Una posizione ecumenica, oggi largamente condivisa anche in campo cattolico. E ancora: «Io non spero in una unità delle religioni o in un sincretismo di qualche tipo. Spero in una pace ecumenica fra le religioni mondiali. (...) Io non rinuncio alla speranza. Questa è la mia visione: non c'è pace fra le nazioni senza la pace religiosa, non c'è pace religiosa senza dialogo fra le religioni».
E sul futuro: «Ha un futuro solo una religione che mostra il suo volto umano e benevolo, un volto invitante e non un viso dai tratti stravolti, che inducono disgusto». È questo il volto dell'odierno cattolicesimo? Il libro di Küng ci spinge a chiedercelo.

Zagrebelsky: “la Chiesa è contro la democrazia”
di Sara Strippoli

La Repubblica 16 maggio 2010
Applausi, interventi attivi del pubblico, qualche risata di alleggerimento per un tema corposo, intenso. E di certo non facile.

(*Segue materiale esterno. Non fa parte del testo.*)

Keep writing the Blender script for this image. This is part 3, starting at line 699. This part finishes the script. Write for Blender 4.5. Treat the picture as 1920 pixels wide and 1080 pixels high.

Ma il pubblico al Salone del Libro non teme di confrontarsi con gli argomenti più ostici, ha ricordato Ernesto Ferrero, e nella Sala Gialla - tutta esaurita ieri all´ora del pranzo per il dibattito sulla laicità dal quale parte l´appello degli editori contro la legge sulle intercettazioni - gli spettatori hanno ascoltato non lesinando commenti di critica o di assenso. Un dibattito moderato dal direttore di Repubblica Ezio Mauro, durante il quale una brillante Rosy Bindi e un pungente Gustavo Zagrebelsky si sono incontrati-scontrati in un duetto stimolante evidenziando posizioni comuni e divergenze profonde. «Si è parlato fin troppo di laicità - dice il costituzionalista che manda in libreria l´ultimo suo saggio dal titolo Scambiarsi la veste Stato e chiesa al governo dell´uomo - due categorie che non coincidono necessariamente con quelle di credenti e non credenti. I laici sono coloro che antepongono alle verità dogmatiche la propria coscienza, i non laici sono coloro che post-pongono la loro coscienza ad un diktat che ritengono
superiore». Non può esistere laicità quando la religione o le religioni ingeriscono negli affari dello Stato o quando lo Stato ingerisce nelle questioni, spiega Zagrebelsky: «La democrazia è il luogo dove dovrebbero esserci discussione e rispetto reciproci, senza condizionamenti esterni, ma la storia ha dimostrato che la Chiesa è sempre stata contro la democrazia». Critica nei confronti della Chiesa, ma insistente sulla necessità di un dialogo da non interrompere mai fra laici e cattolici, la presidente del partito democratico non ha difficoltà ad ammettere che «il peccato più grande che può commettere un credente è quello di pensare di possedere la verità, che è invece indispensabile ricercare continuamente. Il pensiero laico non deve però temere quello religioso per non cadere nel relativismo». Le reazioni si sono fatte sentire in sala quando Zagrebelsky ha ricordato le questioni concrete dell´8 per mille, i beni della Chiesa, la valutazione dell´ora di religione a scuola: «Il problema è che i cattolici democratici come Rosy Bindi dovrebbero farsi sentire, alzare la loro voce», è stato il suo appello accolto dagli applausi del pubblico della Sala Gialla. Non so quanti cardinali chiamino i parlamentari quando è ora di approvare una legge, è la replica secca di Bindi «e se così non fosse forse adesso i Dico oggi sarebbero approvati, ma è la politica a usare la Chiesa in modo improprio», insiste la presidente del Pd che questa volta incassa qualche commento critico dal pubblico della Sala Gialla. Tocca a Ezio Mauro trovare la sintesi finale: «L´alleanza della Chiesa è con il paganizzatore del nostro Paese, mentre mi augurerei che oggi la Chiesa fosse alleata della laicità». Fondamentale il peso della cultura dei cattolici nello Stato, ammette Mauro, «anche se speravo che, essendo quello di papa Ratzinger un pensiero forte, si potesse sottrarre più facilmente alle convenienze politiche del momento. Un fatto che purtroppo non è accaduto».